Steely Dan: Wembley Arena

By Samantha Wimsatt
Chimera

LONDON — Modesty prevents me from describing how deeply fetching I looked on this particular evening. Many hours of thought and experimentation preceded my decision to go with a black satin mini, spikes and a low-necked, plum-red sweater, vintage circa 1955 (during the interval Bernard Copland told me I looked like “a concrescense of Lana Turner and Christina Rossetti”). You see, I’ve been hopelessly in love with Donald Fagen and Walter Becker and their thrilling, rigorous art since 1988, the year I turned 15.

By the time the principals strolled onstage, I was in a state of unbearable erotic tension. As Mr. Fagen scanned the audience during Wayne Krantz’s solo on the opening song, “Do It Again,” his eyes (so I imagined) focused on me (could he see past the glare of the stage lights?) and I felt as if I had been caught straight out in the commission of some ripping perversion. As the set progressed, song by incredible song, I realized that the breathless reports of my American girlfriends could never have prepared me for the overwhelming, almost frightening sexual power that emanates from Becker and Fagen in the flesh.

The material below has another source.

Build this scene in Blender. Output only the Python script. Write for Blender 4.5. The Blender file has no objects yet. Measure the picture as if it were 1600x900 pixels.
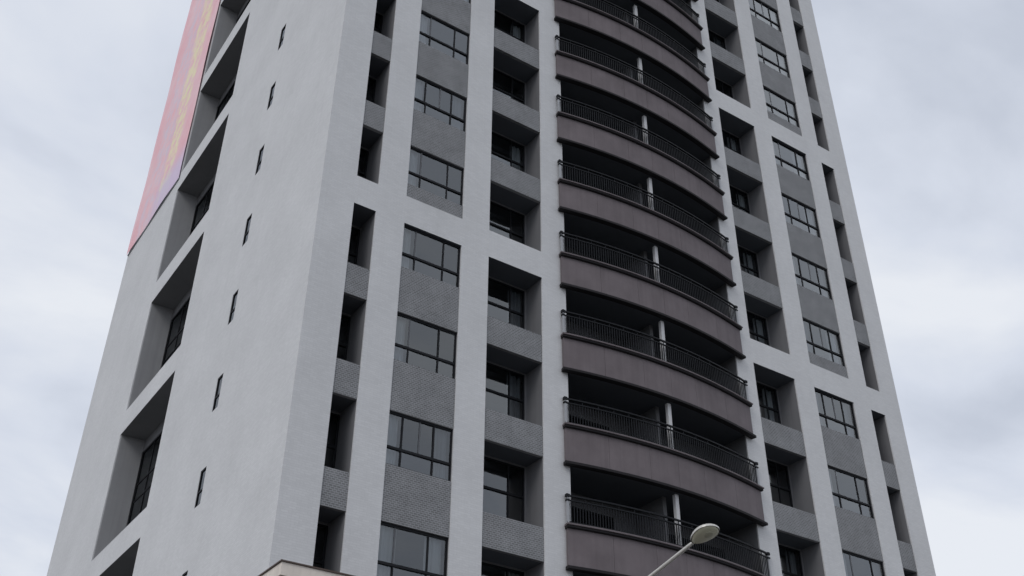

I have always loved the classic “Josie” with its faux-sacred guitar introduction and feverish tropes. Nevertheless, Tuesday night’s version, driven by Ricky Lawson’s rolling percussion and helped over the top by Mr. Becker’s thrusting guitar stabs, was nothing less than a revelation, producing — certainly in the warm secret center of this reporter — novel and multiple frissons. Sliding into “Babylon Sisters,” that sensual opium dream of a song, the music attained an excruciating level of intensity that was relieved only by the announcement of a brief emission, I mean, intermission.

The second half began with a plunge into dark waters through which dangerous creatures glide: “East St. Louis Toodle-oo” and “Glamour Profession.” On this last tune, I felt the very physical effect of Tom Barney’s punching bassline particularly in the taut muscles of my upper thighs and buttocks. During “Chain Lightning,” I became fascinated with the stylized, swaying movements of Michelle Wiley and Caroline Leonhart, the two marvelous backup singers. With their sleek, sensual bodies wrapped in silver and black, they projected, with long limbs and glistening red mouths, a palpable Manhattan cool, a bracing duality of authority and submission. My lower back stiffened near to spasm as wanton imagination sketched a series of dark tableaux featuring yrs. truly, D.F., W.B., and these two iconic urban succubi.

Nor did the giddy crescendo of songs from Aja bring release, nor did “Kid Charlemagne,” nor the ecstatic encore. Such craving as mine can never be quenched, not after this taste of God’s (or Satan’s) honey. I can only pray that, on some future visit, or perhaps in the course of one of my frequent trips to New York City, the ultimate fantasy might, on some magical night of the lotus, be willed into the real world.